New mom finds help, hope in recovery at Marisol Homes

Jennifer found out she was 10 weeks pregnant in August of 2020. During this time, she was addicted to heroin and methamphetamine and was unsure what her next steps would look like.

At 12 weeks pregnant, Jennifer was admitted to a treatment center in Denver.  After 60 days in treatment, she was referred and later accepted by Marisol Homes in December of 2020. Marisol Homes provides safe and secure housing for pregnant women, and single women with children, who are experiencing homelessness. With Marisol Homes also being sober living community, it felt like God’s calling for the soon-to-be, first-time mom.

Upon intake, Jennifer’s assigned case manager sat down with her to get a better sense of what her goals would be.
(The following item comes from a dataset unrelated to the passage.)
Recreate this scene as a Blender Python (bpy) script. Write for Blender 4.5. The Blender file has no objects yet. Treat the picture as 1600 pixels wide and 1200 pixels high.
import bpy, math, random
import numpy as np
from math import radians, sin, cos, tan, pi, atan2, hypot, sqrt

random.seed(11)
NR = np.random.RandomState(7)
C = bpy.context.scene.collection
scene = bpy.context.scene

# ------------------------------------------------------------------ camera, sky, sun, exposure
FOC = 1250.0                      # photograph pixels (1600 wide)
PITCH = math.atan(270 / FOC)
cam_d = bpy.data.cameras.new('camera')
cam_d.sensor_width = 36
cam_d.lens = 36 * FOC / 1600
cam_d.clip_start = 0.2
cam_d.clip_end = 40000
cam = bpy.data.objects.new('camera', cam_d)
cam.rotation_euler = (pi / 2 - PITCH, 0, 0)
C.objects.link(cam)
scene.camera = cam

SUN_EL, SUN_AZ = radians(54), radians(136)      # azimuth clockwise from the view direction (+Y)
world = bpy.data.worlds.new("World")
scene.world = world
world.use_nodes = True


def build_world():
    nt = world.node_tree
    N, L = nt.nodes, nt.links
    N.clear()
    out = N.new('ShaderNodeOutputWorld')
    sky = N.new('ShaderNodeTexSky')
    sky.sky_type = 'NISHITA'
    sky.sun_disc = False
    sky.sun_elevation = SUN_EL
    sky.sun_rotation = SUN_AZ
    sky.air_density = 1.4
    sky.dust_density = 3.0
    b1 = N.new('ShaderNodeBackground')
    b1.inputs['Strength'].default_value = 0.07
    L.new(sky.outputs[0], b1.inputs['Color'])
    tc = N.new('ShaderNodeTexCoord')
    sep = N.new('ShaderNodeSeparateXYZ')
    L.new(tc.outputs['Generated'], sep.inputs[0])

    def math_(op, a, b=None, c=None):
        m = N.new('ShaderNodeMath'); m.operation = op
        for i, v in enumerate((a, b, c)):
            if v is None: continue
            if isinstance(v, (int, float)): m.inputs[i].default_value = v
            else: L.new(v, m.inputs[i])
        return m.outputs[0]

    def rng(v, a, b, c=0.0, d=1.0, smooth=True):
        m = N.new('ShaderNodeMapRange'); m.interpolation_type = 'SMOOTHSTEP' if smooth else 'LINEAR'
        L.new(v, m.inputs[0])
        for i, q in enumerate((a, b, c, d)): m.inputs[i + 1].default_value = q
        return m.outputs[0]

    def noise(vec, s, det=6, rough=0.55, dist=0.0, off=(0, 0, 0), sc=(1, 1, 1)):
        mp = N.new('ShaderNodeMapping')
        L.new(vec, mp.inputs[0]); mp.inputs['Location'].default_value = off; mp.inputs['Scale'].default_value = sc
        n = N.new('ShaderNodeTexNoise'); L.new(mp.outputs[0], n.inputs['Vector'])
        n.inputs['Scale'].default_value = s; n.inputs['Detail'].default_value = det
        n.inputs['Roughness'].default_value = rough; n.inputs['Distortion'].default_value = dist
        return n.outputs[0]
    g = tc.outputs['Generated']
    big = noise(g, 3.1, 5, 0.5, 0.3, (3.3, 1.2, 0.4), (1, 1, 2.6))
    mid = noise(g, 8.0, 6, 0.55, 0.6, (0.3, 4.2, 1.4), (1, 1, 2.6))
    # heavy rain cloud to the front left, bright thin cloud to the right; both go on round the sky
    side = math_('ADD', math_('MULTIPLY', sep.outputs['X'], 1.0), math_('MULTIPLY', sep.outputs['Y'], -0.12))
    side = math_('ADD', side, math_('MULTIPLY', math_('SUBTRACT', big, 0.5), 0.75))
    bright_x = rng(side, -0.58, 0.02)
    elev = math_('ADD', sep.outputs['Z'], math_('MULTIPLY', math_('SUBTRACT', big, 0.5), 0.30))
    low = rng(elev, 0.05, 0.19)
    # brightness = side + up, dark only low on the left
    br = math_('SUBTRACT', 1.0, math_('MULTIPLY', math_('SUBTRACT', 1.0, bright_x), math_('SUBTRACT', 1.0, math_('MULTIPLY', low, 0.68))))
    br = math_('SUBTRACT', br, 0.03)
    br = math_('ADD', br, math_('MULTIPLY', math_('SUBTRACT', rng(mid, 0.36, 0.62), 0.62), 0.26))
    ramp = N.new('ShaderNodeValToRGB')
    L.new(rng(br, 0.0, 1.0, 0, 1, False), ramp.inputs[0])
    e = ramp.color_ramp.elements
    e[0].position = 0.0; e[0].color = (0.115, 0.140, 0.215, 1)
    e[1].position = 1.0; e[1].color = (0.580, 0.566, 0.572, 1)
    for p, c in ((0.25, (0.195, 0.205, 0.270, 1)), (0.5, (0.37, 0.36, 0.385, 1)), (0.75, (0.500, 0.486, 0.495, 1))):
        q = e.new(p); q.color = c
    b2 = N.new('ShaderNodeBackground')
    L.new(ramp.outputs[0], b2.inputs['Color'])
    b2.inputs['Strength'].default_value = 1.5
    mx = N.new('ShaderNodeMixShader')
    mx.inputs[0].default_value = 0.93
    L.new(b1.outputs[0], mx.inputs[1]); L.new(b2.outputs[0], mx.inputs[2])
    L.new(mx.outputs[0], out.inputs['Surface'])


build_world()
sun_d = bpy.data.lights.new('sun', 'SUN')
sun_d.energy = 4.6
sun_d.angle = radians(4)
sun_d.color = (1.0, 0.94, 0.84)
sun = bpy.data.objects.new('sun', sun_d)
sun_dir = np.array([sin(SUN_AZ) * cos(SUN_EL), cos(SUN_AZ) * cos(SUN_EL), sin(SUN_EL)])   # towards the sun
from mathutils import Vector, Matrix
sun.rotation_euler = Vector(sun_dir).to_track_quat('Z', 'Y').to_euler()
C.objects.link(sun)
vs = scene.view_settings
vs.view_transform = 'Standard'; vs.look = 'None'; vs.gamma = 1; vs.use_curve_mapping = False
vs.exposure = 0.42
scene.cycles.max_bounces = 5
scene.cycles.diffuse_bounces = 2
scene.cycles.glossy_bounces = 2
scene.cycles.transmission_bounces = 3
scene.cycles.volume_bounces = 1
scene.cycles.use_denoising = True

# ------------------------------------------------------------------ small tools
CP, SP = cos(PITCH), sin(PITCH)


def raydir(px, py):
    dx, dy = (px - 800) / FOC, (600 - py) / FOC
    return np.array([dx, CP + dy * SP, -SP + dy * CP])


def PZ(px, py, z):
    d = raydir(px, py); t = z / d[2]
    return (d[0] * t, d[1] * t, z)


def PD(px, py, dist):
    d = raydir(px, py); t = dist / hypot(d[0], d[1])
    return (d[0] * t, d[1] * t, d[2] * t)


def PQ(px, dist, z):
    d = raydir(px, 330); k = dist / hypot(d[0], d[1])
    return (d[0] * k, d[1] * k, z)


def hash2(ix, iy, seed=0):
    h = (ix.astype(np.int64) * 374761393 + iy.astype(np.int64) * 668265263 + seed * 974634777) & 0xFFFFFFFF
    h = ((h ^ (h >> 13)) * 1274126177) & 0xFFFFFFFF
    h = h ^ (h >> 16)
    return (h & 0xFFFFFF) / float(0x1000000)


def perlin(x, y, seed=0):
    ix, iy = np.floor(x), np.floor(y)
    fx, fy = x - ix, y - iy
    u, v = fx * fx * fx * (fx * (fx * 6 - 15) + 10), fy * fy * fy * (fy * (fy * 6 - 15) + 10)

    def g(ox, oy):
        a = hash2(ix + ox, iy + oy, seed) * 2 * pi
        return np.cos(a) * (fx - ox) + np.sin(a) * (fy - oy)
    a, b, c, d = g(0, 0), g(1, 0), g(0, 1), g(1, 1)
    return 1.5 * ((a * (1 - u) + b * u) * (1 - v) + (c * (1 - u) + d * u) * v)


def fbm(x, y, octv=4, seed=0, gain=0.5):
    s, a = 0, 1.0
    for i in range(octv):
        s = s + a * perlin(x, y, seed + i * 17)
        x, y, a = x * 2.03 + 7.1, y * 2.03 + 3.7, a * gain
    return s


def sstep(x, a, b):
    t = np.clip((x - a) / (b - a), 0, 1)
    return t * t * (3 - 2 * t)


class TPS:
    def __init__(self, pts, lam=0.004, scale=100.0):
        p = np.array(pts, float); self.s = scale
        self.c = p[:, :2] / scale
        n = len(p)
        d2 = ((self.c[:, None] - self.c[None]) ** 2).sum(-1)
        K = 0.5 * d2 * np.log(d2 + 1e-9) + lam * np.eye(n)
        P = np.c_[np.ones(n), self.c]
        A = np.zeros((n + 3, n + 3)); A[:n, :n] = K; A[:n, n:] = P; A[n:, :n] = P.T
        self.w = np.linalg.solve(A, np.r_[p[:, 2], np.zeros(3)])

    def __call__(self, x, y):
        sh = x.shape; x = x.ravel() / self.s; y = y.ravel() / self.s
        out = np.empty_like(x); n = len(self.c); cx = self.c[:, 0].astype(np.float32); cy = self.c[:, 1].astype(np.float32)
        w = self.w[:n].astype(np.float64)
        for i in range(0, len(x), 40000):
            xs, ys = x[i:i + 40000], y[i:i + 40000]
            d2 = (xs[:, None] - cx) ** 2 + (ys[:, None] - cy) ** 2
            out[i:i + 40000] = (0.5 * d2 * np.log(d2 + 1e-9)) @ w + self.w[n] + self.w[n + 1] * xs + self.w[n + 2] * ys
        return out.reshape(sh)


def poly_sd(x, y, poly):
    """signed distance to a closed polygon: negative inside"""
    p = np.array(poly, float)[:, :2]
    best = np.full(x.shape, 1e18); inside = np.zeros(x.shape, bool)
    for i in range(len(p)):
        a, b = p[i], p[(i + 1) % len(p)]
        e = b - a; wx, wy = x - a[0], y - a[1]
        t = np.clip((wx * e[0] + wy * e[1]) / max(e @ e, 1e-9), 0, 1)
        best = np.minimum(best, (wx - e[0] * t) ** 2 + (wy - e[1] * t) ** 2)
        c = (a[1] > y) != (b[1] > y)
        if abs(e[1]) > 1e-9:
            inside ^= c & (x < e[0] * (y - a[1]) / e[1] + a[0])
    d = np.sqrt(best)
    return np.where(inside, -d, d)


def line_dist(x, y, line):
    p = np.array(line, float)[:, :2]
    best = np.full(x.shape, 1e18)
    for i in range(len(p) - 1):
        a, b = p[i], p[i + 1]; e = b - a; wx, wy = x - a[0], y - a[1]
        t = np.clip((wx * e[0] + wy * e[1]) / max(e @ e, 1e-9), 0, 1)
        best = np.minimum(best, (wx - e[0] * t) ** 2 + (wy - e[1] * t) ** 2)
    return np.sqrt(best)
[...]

Her main mission? Staying sober for her child.

“Without Marisol Homes I wouldn’t be able to maintain my sobriety,” says Jennifer. “The support here, the girls and the staff are wonderful, but my main motivation to stay sober is my son. I feel like I am relearning who I was before. It has taught me self-love and self-worth.”

Baby Lucas was born in April of 2021, rejuvenating Jennifer’s life purpose to remain sober. He is now six months old, and they are attached at the hip. She brings Lucas to weekly Mass at St. Margaret of Cortona’s Chapel inside Marisol Homes. They enjoy time in the community nursery any chance they can get.

Partnered with the support system at Marisol Homes, Jennifer is an active participant in the programming classes provided. Prior to giving birth to Lucas, she took prenatal classes. She is now in parenting classes as well as the day after class, which mimics the Alcoholics Anonymous model for the residents, as well as other enrichment groups offered at Marisol Homes.

Jennifer posted a celebratory status on her Facebook feed on the eve of a special anniversary. She sees likes and comments from her peers online and feels overjoyed by such an accomplishment. When she looks down at her six-month-old boy, she feels an unspeakable pride, realizing it was he who saved her from the cycles of drug abuse, she said.

Jennifer grew up in Northern Colorado with a supportive family. She went along with the high school norms of staying out too late with friends realizing that often, she was fighting to fit in with the crowd. This yearning sense of acceptance eventually spiraled and later took the form of drug abuse. The relationships she formed were isolating and at times, abusive.

October 1 marked Jennifer’s one year anniversary of sobriety.

This mark exemplifies a renewal for the single mother. It has allowed her to open up a relationship with her parents again, giving them an opportunity to grandparent Lucas, she said. Jennifer said it has given her the chance to be the healthy mother she always envisioned herself being.